%%
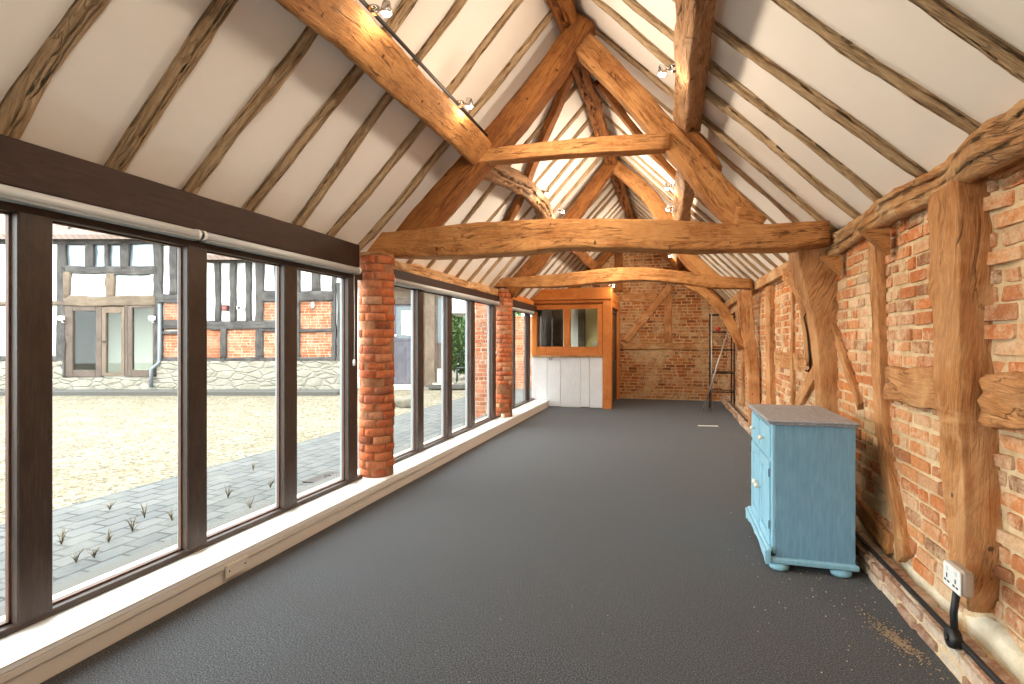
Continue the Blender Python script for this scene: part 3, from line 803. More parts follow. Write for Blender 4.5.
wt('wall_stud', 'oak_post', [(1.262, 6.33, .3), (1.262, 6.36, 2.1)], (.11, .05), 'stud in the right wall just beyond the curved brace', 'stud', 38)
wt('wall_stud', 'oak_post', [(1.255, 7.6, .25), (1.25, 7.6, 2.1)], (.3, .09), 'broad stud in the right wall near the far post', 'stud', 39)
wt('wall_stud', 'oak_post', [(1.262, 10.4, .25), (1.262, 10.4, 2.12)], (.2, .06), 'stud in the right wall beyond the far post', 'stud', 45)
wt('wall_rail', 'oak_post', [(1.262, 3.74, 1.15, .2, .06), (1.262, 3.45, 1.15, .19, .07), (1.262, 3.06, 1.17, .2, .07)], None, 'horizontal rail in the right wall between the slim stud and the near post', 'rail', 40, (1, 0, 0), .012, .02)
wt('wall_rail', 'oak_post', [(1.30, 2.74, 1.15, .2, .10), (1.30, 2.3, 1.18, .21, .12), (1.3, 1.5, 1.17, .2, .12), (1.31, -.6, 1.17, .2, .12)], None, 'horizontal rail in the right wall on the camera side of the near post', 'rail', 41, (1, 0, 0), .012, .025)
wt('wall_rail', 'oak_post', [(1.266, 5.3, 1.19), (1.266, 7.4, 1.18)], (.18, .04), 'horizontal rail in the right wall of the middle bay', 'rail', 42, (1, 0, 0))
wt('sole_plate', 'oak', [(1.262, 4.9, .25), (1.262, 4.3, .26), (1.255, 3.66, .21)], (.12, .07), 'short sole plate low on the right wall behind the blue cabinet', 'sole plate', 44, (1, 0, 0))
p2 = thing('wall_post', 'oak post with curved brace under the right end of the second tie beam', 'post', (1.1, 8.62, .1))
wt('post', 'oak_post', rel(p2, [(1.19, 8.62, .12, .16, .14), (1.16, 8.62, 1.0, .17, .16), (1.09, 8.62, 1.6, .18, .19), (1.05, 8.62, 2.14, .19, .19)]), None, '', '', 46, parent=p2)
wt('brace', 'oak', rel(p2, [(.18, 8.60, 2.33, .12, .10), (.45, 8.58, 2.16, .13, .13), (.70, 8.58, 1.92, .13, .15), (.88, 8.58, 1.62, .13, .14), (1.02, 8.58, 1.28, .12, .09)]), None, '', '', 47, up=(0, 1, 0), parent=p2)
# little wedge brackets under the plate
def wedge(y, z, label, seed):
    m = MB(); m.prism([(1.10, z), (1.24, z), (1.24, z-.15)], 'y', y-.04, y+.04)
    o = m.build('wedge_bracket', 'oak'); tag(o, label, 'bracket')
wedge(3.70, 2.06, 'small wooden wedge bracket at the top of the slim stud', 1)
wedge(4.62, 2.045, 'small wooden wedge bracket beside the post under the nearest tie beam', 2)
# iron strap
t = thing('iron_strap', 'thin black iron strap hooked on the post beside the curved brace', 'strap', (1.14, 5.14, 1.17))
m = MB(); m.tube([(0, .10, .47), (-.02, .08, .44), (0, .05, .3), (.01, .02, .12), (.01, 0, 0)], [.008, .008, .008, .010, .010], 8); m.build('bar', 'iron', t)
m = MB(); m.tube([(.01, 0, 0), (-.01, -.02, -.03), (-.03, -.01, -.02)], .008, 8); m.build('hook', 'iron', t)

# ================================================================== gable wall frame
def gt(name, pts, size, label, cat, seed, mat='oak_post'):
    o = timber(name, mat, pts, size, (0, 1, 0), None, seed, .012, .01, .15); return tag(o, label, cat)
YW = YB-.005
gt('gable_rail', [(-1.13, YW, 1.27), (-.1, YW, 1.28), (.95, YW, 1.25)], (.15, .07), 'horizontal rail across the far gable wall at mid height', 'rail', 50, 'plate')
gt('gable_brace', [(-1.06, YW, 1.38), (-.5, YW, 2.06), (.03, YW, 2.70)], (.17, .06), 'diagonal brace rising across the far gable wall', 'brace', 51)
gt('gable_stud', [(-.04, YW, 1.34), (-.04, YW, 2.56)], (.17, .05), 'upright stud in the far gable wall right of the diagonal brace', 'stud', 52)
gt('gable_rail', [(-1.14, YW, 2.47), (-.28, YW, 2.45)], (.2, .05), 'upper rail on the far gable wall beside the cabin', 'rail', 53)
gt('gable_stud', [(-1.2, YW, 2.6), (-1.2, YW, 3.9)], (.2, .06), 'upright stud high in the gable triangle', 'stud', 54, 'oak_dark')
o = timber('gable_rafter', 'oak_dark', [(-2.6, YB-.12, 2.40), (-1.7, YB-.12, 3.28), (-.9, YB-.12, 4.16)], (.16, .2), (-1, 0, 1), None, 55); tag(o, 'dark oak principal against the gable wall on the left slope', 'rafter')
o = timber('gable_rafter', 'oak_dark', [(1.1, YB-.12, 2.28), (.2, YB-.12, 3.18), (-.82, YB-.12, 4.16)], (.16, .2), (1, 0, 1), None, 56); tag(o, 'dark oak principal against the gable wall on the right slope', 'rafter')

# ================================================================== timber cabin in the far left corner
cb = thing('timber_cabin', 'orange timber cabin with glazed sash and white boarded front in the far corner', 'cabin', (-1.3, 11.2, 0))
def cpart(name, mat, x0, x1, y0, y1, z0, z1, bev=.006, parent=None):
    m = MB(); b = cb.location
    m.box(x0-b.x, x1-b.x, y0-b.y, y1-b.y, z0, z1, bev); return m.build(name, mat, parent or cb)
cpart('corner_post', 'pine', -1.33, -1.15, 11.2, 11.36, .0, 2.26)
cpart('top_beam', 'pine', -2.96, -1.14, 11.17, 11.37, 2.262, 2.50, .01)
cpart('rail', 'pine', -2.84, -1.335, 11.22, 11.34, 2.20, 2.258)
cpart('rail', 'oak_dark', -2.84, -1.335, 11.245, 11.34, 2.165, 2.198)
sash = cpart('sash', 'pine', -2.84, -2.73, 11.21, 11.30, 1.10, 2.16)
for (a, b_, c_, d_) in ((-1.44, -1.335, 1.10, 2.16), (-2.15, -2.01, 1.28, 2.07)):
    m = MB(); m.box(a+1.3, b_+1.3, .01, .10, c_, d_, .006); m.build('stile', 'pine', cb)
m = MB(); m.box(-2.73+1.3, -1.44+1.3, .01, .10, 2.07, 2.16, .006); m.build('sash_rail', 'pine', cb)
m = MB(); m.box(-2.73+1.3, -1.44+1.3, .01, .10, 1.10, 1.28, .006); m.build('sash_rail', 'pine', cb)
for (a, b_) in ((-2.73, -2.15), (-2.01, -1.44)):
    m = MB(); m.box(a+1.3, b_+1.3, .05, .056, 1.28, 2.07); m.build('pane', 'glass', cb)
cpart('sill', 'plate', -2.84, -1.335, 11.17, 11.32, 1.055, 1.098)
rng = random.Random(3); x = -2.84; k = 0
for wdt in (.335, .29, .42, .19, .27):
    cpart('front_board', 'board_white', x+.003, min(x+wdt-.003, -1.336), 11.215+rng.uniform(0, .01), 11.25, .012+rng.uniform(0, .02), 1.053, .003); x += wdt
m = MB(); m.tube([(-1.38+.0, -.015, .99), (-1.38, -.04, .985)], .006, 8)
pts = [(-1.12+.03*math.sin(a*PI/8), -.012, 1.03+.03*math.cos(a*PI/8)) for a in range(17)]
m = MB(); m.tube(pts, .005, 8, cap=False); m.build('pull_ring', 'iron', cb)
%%
> _THE EXERCISE_: Output the data exactly. Pictures don't belong in the result.

> _FULL OUTPUT_:
Continue the Blender Python script for this scene: part 3, from line 803. More parts follow. Write for Blender 4.5.
wt('wall_stud', 'oak_post', [(1.262, 6.33, .3), (1.262, 6.36, 2.1)], (.11, .05), 'stud in the right wall just beyond the curved brace', 'stud', 38)
wt('wall_stud', 'oak_post', [(1.255, 7.6, .25), (1.25, 7.6, 2.1)], (.3, .09), 'broad stud in the right wall near the far post', 'stud', 39)
wt('wall_stud', 'oak_post', [(1.262, 10.4, .25), (1.262, 10.4, 2.12)], (.2, .06), 'stud in the right wall beyond the far post', 'stud', 45)
wt('wall_rail', 'oak_post', [(1.262, 3.74, 1.15, .2, .06), (1.262, 3.45, 1.15, .19, .07), (1.262, 3.06, 1.17, .2, .07)], None, 'horizontal rail in the right wall between the slim stud and the near post', 'rail', 40, (1, 0, 0), .012, .02)
wt('wall_rail', 'oak_post', [(1.30, 2.74, 1.15, .2, .10), (1.30, 2.3, 1.18, .21, .12), (1.3, 1.5, 1.17, .2, .12), (1.31, -.6, 1.17, .2, .12)], None, 'horizontal rail in the right wall on the camera side of the near post', 'rail', 41, (1, 0, 0), .012, .025)
wt('wall_rail', 'oak_post', [(1.266, 5.3, 1.19), (1.266, 7.4, 1.18)], (.18, .04), 'horizontal rail in the right wall of the middle bay', 'rail', 42, (1, 0, 0))
wt('sole_plate', 'oak', [(1.262, 4.9, .25), (1.262, 4.3, .26), (1.255, 3.66, .21)], (.12, .07), 'short sole plate low on the right wall behind the blue cabinet', 'sole plate', 44, (1, 0, 0))
p2 = thing('wall_post', 'oak post with curved brace under the right end of the second tie beam', 'post', (1.1, 8.62, .1))
wt('post', 'oak_post', rel(p2, [(1.19, 8.62, .12, .16, .14), (1.16, 8.62, 1.0, .17, .16), (1.09, 8.62, 1.6, .18, .19), (1.05, 8.62, 2.14, .19, .19)]), None, '', '', 46, parent=p2)
wt('brace', 'oak', rel(p2, [(.18, 8.60, 2.33, .12, .10), (.45, 8.58, 2.16, .13, .13), (.70, 8.58, 1.92, .13, .15), (.88, 8.58, 1.62, .13, .14), (1.02, 8.58, 1.28, .12, .09)]), None, '', '', 47, up=(0, 1, 0), parent=p2)
# little wedge brackets under the plate
def wedge(y, z, label, seed):
    m = MB(); m.prism([(1.10, z), (1.24, z), (1.24, z-.15)], 'y', y-.04, y+.04)
    o = m.build('wedge_bracket', 'oak'); tag(o, label, 'bracket')
wedge(3.70, 2.06, 'small wooden wedge bracket at the top of the slim stud', 1)
wedge(4.62, 2.045, 'small wooden wedge bracket beside the post under the nearest tie beam', 2)
# iron strap
t = thing('iron_strap', 'thin black iron strap hooked on the post beside the curved brace', 'strap', (1.14, 5.14, 1.17))
m = MB(); m.tube([(0, .10, .47), (-.02, .08, .44), (0, .05, .3), (.01, .02, .12), (.01, 0, 0)], [.008, .008, .008, .010, .010], 8); m.build('bar', 'iron', t)
m = MB(); m.tube([(.01, 0, 0), (-.01, -.02, -.03), (-.03, -.01, -.02)], .008, 8); m.build('hook', 'iron', t)

# ================================================================== gable wall frame
def gt(name, pts, size, label, cat, seed, mat='oak_post'):
    o = timber(name, mat, pts, size, (0, 1, 0), None, seed, .012, .01, .15); return tag(o, label, cat)
YW = YB-.005
gt('gable_rail', [(-1.13, YW, 1.27), (-.1, YW, 1.28), (.95, YW, 1.25)], (.15, .07), 'horizontal rail across the far gable wall at mid height', 'rail', 50, 'plate')
gt('gable_brace', [(-1.06, YW, 1.38), (-.5, YW, 2.06), (.03, YW, 2.70)], (.17, .06), 'diagonal brace rising across the far gable wall', 'brace', 51)
gt('gable_stud', [(-.04, YW, 1.34), (-.04, YW, 2.56)], (.17, .05), 'upright stud in the far gable wall right of the diagonal brace', 'stud', 52)
gt('gable_rail', [(-1.14, YW, 2.47), (-.28, YW, 2.45)], (.2, .05), 'upper rail on the far gable wall beside the cabin', 'rail', 53)
gt('gable_stud', [(-1.2, YW, 2.6), (-1.2, YW, 3.9)], (.2, .06), 'upright stud high in the gable triangle', 'stud', 54, 'oak_dark')
o = timber('gable_rafter', 'oak_dark', [(-2.6, YB-.12, 2.40), (-1.7, YB-.12, 3.28), (-.9, YB-.12, 4.16)], (.16, .2), (-1, 0, 1), None, 55); tag(o, 'dark oak principal against the gable wall on the left slope', 'rafter')
o = timber('gable_rafter', 'oak_dark', [(1.1, YB-.12, 2.28), (.2, YB-.12, 3.18), (-.82, YB-.12, 4.16)], (.16, .2), (1, 0, 1), None, 56); tag(o, 'dark oak principal against the gable wall on the right slope', 'rafter')

# ================================================================== timber cabin in the far left corner
cb = thing('timber_cabin', 'orange timber cabin with glazed sash and white boarded front in the far corner', 'cabin', (-1.3, 11.2, 0))
def cpart(name, mat, x0, x1, y0, y1, z0, z1, bev=.006, parent=None):
    m = MB(); b = cb.location
    m.box(x0-b.x, x1-b.x, y0-b.y, y1-b.y, z0, z1, bev); return m.build(name, mat, parent or cb)
cpart('corner_post', 'pine', -1.33, -1.15, 11.2, 11.36, .0, 2.26)
cpart('top_beam', 'pine', -2.96, -1.14, 11.17, 11.37, 2.262, 2.50, .01)
cpart('rail', 'pine', -2.84, -1.335, 11.22, 11.34, 2.20, 2.258)
cpart('rail', 'oak_dark', -2.84, -1.335, 11.245, 11.34, 2.165, 2.198)
sash = cpart('sash', 'pine', -2.84, -2.73, 11.21, 11.30, 1.10, 2.16)
for (a, b_, c_, d_) in ((-1.44, -1.335, 1.10, 2.16), (-2.15, -2.01, 1.28, 2.07)):
    m = MB(); m.box(a+1.3, b_+1.3, .01, .10, c_, d_, .006); m.build('stile', 'pine', cb)
m = MB(); m.box(-2.73+1.3, -1.44+1.3, .01, .10, 2.07, 2.16, .006); m.build('sash_rail', 'pine', cb)
m = MB(); m.box(-2.73+1.3, -1.44+1.3, .01, .10, 1.10, 1.28, .006); m.build('sash_rail', 'pine', cb)
for (a, b_) in ((-2.73, -2.15), (-2.01, -1.44)):
    m = MB(); m.box(a+1.3, b_+1.3, .05, .056, 1.28, 2.07); m.build('pane', 'glass', cb)
cpart('sill', 'plate', -2.84, -1.335, 11.17, 11.32, 1.055, 1.098)
rng = random.Random(3); x = -2.84; k = 0
for wdt in (.335, .29, .42, .19, .27):
    cpart('front_board', 'board_white', x+.003, min(x+wdt-.003, -1.336), 11.215+rng.uniform(0, .01), 11.25, .012+rng.uniform(0, .02), 1.053, .003); x += wdt
m = MB(); m.tube([(-1.38+.0, -.015, .99), (-1.38, -.04, .985)], .006, 8)
pts = [(-1.12+.03*math.sin(a*PI/8), -.012, 1.03+.03*math.cos(a*PI/8)) for a in range(17)]
m = MB(); m.tube(pts, .005, 8, cap=False); m.build('pull_ring', 'iron', cb)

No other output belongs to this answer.